Sunday, July 22, 2007

3 ignorance

Swami discussed more from the 13th chapter, 2nd shloka. This part has an extensive commentary by Sri Shankaracharya. The shloka is; 'know Me to be the knower in all fields, Arjuna! That knowledge which is of the field and the knower of the field I consider true knowledge.'

Here, the purva paksha asks, 'so is there 'samsaritvam' (subjection to samsara) for the jiva (the knower of the field)?'

Shankara replies, 'no. This is because the nature of Avidya, or ignorance, is of tamas, darkness. Because of that Avidya, comes the three-fold defects of ignorance, wrong perception, and doubts. When the light of discrimination comes, all these dissapear.

For example, when the instrument of the eye cannot see properly because of darkness, that is not a quality of the knower, but of the eye. There, a person may not know something, may mistake something for something else, or may have a doubt as to what something is. If these defects were a quality of the knower, then they should continue at all times. However, when the darkness is removed, the defect of improper seeing is also removed. So, that defect of seeing incorrectly belongs to the eye, not the knower.

In the same way, the defects of ignorance, wrong perception, and doubt all belong to the instruments, such as the mind and intellect, and not to the knower. Because these are an object of knowledge, they are separate from the knower.

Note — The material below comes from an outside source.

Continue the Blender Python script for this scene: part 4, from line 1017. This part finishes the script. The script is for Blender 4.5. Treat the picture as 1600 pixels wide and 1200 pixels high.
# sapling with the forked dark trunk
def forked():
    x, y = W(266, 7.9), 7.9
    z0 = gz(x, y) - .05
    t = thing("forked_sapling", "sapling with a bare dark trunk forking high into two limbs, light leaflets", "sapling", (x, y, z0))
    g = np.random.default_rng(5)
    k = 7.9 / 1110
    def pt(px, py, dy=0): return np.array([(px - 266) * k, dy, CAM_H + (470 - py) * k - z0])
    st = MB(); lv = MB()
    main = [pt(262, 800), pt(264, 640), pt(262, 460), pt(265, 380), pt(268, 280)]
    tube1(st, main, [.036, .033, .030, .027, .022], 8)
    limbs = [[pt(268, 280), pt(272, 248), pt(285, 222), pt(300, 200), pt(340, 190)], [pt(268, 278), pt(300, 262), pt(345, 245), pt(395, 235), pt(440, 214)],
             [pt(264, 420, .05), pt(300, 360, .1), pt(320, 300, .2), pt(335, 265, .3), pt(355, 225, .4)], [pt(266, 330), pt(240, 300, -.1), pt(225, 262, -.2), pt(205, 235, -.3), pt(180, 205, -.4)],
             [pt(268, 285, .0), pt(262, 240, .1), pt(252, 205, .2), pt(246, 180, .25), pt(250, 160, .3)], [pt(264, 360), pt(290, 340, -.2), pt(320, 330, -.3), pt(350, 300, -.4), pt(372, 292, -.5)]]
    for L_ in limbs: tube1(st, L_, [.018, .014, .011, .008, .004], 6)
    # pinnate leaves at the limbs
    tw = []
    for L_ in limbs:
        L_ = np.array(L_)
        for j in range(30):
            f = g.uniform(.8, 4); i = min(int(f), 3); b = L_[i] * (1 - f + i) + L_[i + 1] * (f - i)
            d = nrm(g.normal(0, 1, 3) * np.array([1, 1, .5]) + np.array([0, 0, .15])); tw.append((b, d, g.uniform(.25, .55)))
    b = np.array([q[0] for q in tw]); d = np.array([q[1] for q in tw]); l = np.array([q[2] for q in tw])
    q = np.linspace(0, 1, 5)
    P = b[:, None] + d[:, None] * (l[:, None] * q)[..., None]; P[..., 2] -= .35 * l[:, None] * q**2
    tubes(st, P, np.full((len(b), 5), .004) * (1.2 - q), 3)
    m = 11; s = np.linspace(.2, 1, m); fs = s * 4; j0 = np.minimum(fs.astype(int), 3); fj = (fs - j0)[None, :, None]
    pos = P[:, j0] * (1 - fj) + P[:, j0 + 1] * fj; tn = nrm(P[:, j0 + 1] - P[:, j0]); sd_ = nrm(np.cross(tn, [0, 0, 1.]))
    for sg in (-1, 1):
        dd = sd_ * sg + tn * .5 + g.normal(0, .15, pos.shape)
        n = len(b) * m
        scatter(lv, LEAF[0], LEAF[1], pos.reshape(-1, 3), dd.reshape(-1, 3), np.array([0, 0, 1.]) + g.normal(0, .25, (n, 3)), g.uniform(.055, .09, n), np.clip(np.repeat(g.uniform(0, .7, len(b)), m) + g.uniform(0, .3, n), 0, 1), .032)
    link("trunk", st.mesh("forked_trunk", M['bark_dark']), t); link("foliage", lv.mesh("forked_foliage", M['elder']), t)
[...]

For these to be a 'quality,' or 'dharma' of the knower, they should never be separate from the knower, like fire and heat. It isn't possible to think of fire without its heat. These two are inseparable, therefore, heat is a quality of fire. However, all philosophies (darshanas) agree that Liberation is a state separate from the instruments of body, mind, and intellect. Therefore, the ignorance that causes samsara doesn't belong to the knower, the inner Self.

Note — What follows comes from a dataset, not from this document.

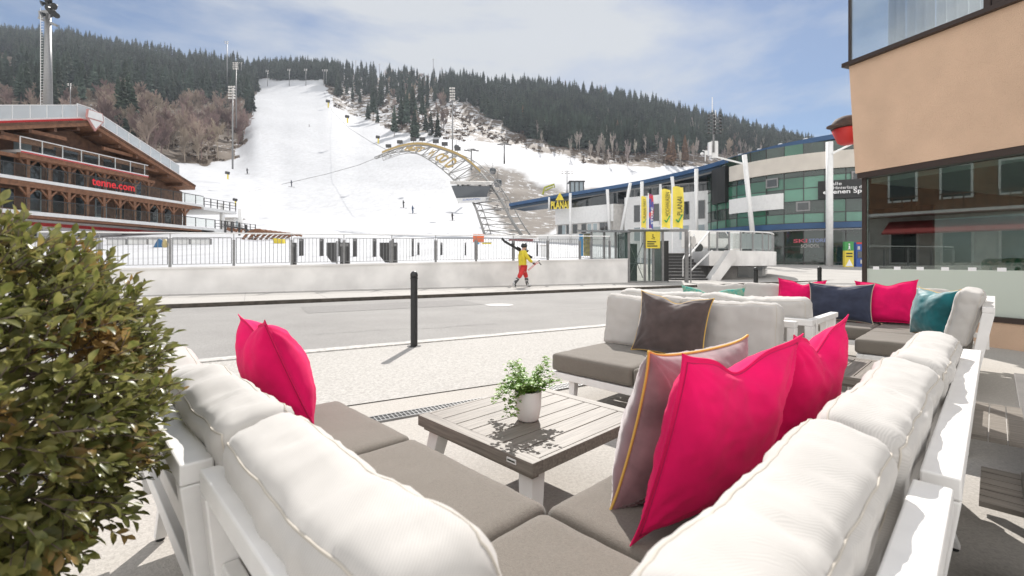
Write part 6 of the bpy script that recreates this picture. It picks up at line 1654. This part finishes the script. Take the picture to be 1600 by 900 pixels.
small_skier(386,272,130,'small skier near the foot of the tall slim mast',(.03,.03,.03))

# ------------------------------------------------------------------ the walking skier
pX, pY = .42, 18.3
pr = thing('person', 'person in yellow jacket and red trousers walking right, skis on the shoulder', 'person', (pX,pY,.094), math.atan2(.4472,.8944))
H = lambda x, y, z: (x, y, z)
MB_boot = mat('ski_boot_black', (.03,.03,.03), .4, noise_amt=1, nscale=14, c2=(.6,.6,.6), nlo=.52, nhi=.56)
body = skin_obj('body', [H(0,0,.86),H(-.005,0,1.08),H(-.01,0,1.32),H(.0,0,1.44),H(.03,0,1.50),H(.065,0,1.60),H(.18,.09,.47),H(.25,.09,.12),H(-.16,-.08,.45),H(-.40,-.09,.17),
   H(-.01,-.19,1.38),H(.11,-.24,1.13),H(.33,-.22,.96),H(-.01,.19,1.38),H(.12,.22,1.16),H(.22,.12,1.36)],
   [(0,1),(1,2),(2,3),(3,4),(4,5),(0,6),(6,7),(0,8),(8,9),(2,10),(10,11),(11,12),(2,13),(13,14),(14,15)], [.11,.12,.14,.07,.05,.09,.05,.04,.05,.04,.07,.05,.03,.07,.05,.03], M['skin'], pr)
jk = skin_obj('jacket', [H(-.01,0,1.08),H(0,0,.80),H(-.02,0,1.32),H(-.005,0,1.43),H(-.015,-.18,1.39),H(.09,-.25,1.15),H(.30,-.225,.98),H(-.015,.18,1.39),H(.11,.24,1.17),H(.19,.15,1.33)],
   [(0,1),(0,2),(2,3),(2,4),(4,5),(5,6),(2,7),(7,8),(8,9)], [(.18,.16),(.185,.165),(.175,.15),.08,.09,.075,.06,.09,.075,.06], mat('yellow_jacket', (.72,.58,.04), .7, noise_amt=.2, nscale=9), pr, 2)
tr_ = skin_obj('trousers', [H(0,0,.80),H(.03,.09,.76),H(.185,.09,.47),H(.215,.09,.36),H(-.02,-.09,.76),H(-.17,-.09,.46),H(-.25,-.09,.36)],
   [(0,1),(1,2),(2,3),(0,4),(4,5),(5,6)], [.14,.12,.095,.085,.12,.095,.085], mat('red_trousers', (.60,.03,.03), .7, noise_amt=.25, nscale=8), pr, 2)
for nm, pts in (('boot', [H(.20,.09,.40),H(.24,.09,.20),H(.27,.09,.06),H(.43,.09,.06)]), ('boot', [H(-.24,-.09,.38),H(-.36,-.09,.22),H(-.45,-.09,.11),H(-.31,-.09,.04)])):
    skin_obj(nm, pts, [(0,1),(1,2),(2,3)], [.085,.075,.07,.05], MB_boot, pr, 2)
hq = MB(); hq.lathe([(0,-.13),(.045,-.125),(.07,-.08),(.082,-.02),(.085,.03),(.0,.04)], (.07,0,1.60), 16); hq.add([(.15,-.015,1.60),(.15,.015,1.60),(.175,0,1.575),(.15,0,1.63)], [(0,2,3),(2,1,3),(0,1,2)])
hd_ = hq.build('face', M['skin'], pr, smooth=True, local=True)
hq = MB(); hq.lathe([(.105,-.04),(.122,-.0),(.12,.06),(.09,.11),(.04,.135),(0,.138)], (.06,0,1.60), 18); hq.build('helmet', M['black'], pr, smooth=True, local=True)
hq = MB(); hq.tube([(.06,-.10,1.63),(.14,-.075,1.63),(.175,0,1.63),(.14,.075,1.63),(.06,.10,1.63)], .028, 8); hq.build('goggles', M['dark_metal'], pr, smooth=True, local=True)
def glove(c, dirv, par):
    c = Vector(c); d = Vector(dirv).normalized(); s_ = d.cross(Vector((0,0,1))).normalized(); u_ = s_.cross(d)
    pts = [c-d*.05, c, c+d*.05]; rad_ = [.032,.04,.036]; ed = [(0,1),(1,2)]
    for i in range(4):
        L_ = (.03,.036,.034,.026)[i]; o_ = len(pts); b_ = c+d*.055+u_*(.03-.02*i)
        pts += [b_, b_+d*L_-s_*.01, b_+d*L_*1.1-s_*.035]; rad_ += [.011,.0105,.009]; ed += [(2,o_),(o_,o_+1),(o_+1,o_+2)]
    o_ = len(pts); pts += [c+u_*.04-s_*.01, c+u_*.055+d*.035-s_*.025]; rad_ += [.013,.010]; ed += [(1,o_),(o_,o_+1)]
    skin_obj('glove', pts, ed, rad_, M['black'], par, 1)
glove((.37,-.22,.93), (1,0,-.35), pr); glove((.26,.13,1.40), (.6,-.1,.6), pr)
hq = MB(); hq.tube([(.13,-.03,1.33),(.17,.0,1.27),(.15,.04,1.22)], .045, 8); hq.build('scarf', M['black'], pr, smooth=True, local=True)
def loc_build(name, label, cat, builders):
    t = thing(name, label, cat, pr.location, pr.rotation_euler.z)
    for nm, fn, m_ in builders:
        q = MB(); fn(q); q.build(nm, m_, t, local=True)
    return t
def skis(off):
    def fn(q):
        a = Vector((-.72,.16+off,1.80)); b = Vector((.50,.13+off,1.16)); d = (b-a).normalized()
        q.bar(a, b, .026, .085); q.bar(a, a-d*.12+Vector((0,0,.06)), .02, .075)
    return fn
loc_build('pair_of_skis', 'pair of dark skis carried over the shoulder of the walking person', 'skis', [('ski', skis(0), M['black']), ('ski', skis(.03), M['grey_metal']),
  ('binding', lambda q: (q.bar((-.18,.145,1.56),(-.02,.14,1.475), .09,.09), q.bar((-.42,.15,1.68),(-.34,.15,1.64), .09,.11)), M['black'])])
loc_build('ski_poles', 'pair of ski poles held low in the hand of the walking person', 'ski poles', [
  ('pole', lambda q: q.tube([(.08,-.27,.68),(.40,-.25,.92),(.62,-.24,1.06)], .009, 6), M['red']), ('pole', lambda q: q.tube([(.10,-.30,.66),(.42,-.28,.90),(.60,-.27,.98)], .009, 6), M['red']),
  ('grip', lambda q: (q.tube([(.55,-.24,1.02),(.63,-.24,1.06)], .02, 8), q.tube([(.58,-.27,.975),(.68,-.27,.88)], .02, 8)), M['black'])])

# ------------------------------------------------------------------ haze
if HAZE > 0:
    q = MB(); q.box(-1120, 1120, -260, 790, -1, 372); hz = q.build('haze', [], None)
    m = bpy.data.materials.new('thin_blue_haze'); m.use_nodes = True; t = m.node_tree; t.nodes.remove(bsdf(m))
    pv = t.nodes.new('ShaderNodeVolumePrincipled'); pv.inputs['Density'].default_value = HAZE; pv.inputs['Color'].default_value = (.80,.88,1,1); pv.inputs['Anisotropy'].default_value = .2
    t.links.new(pv.outputs[0], t.nodes['Material Output'].inputs['Volume']); hz.data.materials.clear(); hz.data.materials.append(m); tag(hz, 'thin bluish haze over the valley', 'haze', kind='stuff')
    scene.cycles.volume_bounces = 0; scene.cycles.volume_max_steps = 32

Then the purva paksha asks, 'then if there is no samsara for the jiva, won't the scriptures become meaningless?'

Shankara says, 'that is not a subject, because the meaningless of the scriptures is a defect that doesn't just affect Advaita. That is a problem of your philosophy also, so that is not any special point. (Actually, Shankara says that the scriptures and Guru are meaningful, but to show that the questioner's question is meaningless, this is said). In other darshanas, bondage and liberation are accepted as real. However, due your accept these two states of the soul as happening in progression, or at once? If it is in progression, then Liberation will be something produced. The logic is that anything produced will be destroyed; 'yat kritakam tat anityam.'

On the other hand, if you accept that they happen at once, then that would be a contradiction, like saying a person walks and sits at the same time. Therefore, Advaita accepts that bondage and Liberation are ultimately not real, and super-imposed on the pure Self. Therefore, in truth, the jiva, or individual soul, has neither bondage nor Liberation.